Montpellier n’échappe pas à la règle. Entre les années 1980 et 2000, la capitale de l’Hérault a vu le nombre de ses librairies fortement diminuer. "En vingt ans, le nombre d’établissements a été divisé par trois", reconnaît Régis Pénalva. Une attrition que le directeur littéraire de la Comédie du livre, le festival littéraire de Montpellier, attribue moins au poids de Sauramps qu’à "un contexte national. Mais finalement, avec sa douzaine d’établissements, Montpellier reste une villerelativementbien pourvue, présentant un tissu de librairies diversifiées qui complètent harmonieusement l’offre de Sauramps", estime cet ancien salarié du groupe.
Hormis la Fnac, de taille moyenne, et Gibert Joseph qui, avec ses 1 100 m2, ses six niveaux et ses 135 000 références fait figure d’exception, les librairies montpelliéraines ont plutôt opté pour de petites surfaces, 100 m2 en moyenne, et ont joué majoritairement la carte de la spécialisation pour se démarquer. Pionniers, Alain et Christine Londner ont posé en 1985 les fondations des Cinq continents, dédiée au voyage. Dix ans plus tard, Alain Balloy ouvre une librairie musicale, Aux Notes d’Orphée, et Geneviève Fransolet crée Nemo, spécialisée en jeunesse. Ils sont suivis en 1996 par Christophe Régner, qui tapisse les murs d’Azimuts de BD. Les ont ensuite rejoints Le Bookshop, un café librairie dédié à littérature étrangère et en version originale, "véritable lieu de vie pour la communauté anglaise", souligne Régis Pénalva, et Planètes interdites, née en 2012 de la fusion d’une librairie Album et de Moustache et Trottinette, qui vendait de la bande dessinée d’occasion. Seule Aline Huille s’est lancée dans une librairie généraliste. Elle ouvre en 2003 Le Grain des mots sur 170 m2. Malgré des débuts "laborieux", marqués par la difficulté à faire venir des auteurs, la librairie est parvenue à s’ancrer dans la ville, grâce à une offre pointue, et dégage un chiffre d’affaires de 600 000 euros. "La clientèle bouge beaucoup, évolue, mais en s’attachant à réaliser un travail ciblé, nous avons su trouver notre public", se félicite la libraire.

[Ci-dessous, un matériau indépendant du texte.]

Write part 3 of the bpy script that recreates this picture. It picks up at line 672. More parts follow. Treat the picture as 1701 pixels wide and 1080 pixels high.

Autre clé pour sortir de l’ombre de Sauramps : l’éloignement. En s’installant en 2010 dans le quartier des Beaux-Arts, légèrement excentré du cœur de la ville, où sont polarisées les librairies, L’Ivraie a réussi son pari : créer, sur 30 m2, une librairie généraliste de quartier. Mais l’initiative reste trop rare, freinée non seulement par Sauramps Odyssée et, depuis 2015, Cultura à Saint-Aunès, mais aussi par un Espace culturel E. Leclerc, quatre hypermarchés Carrefour et un Auchan. "La présence de petites librairies de quartier pourrait contribuer à y insuffler de la vie et à tisser du lien social", pointe Régis Pénalva.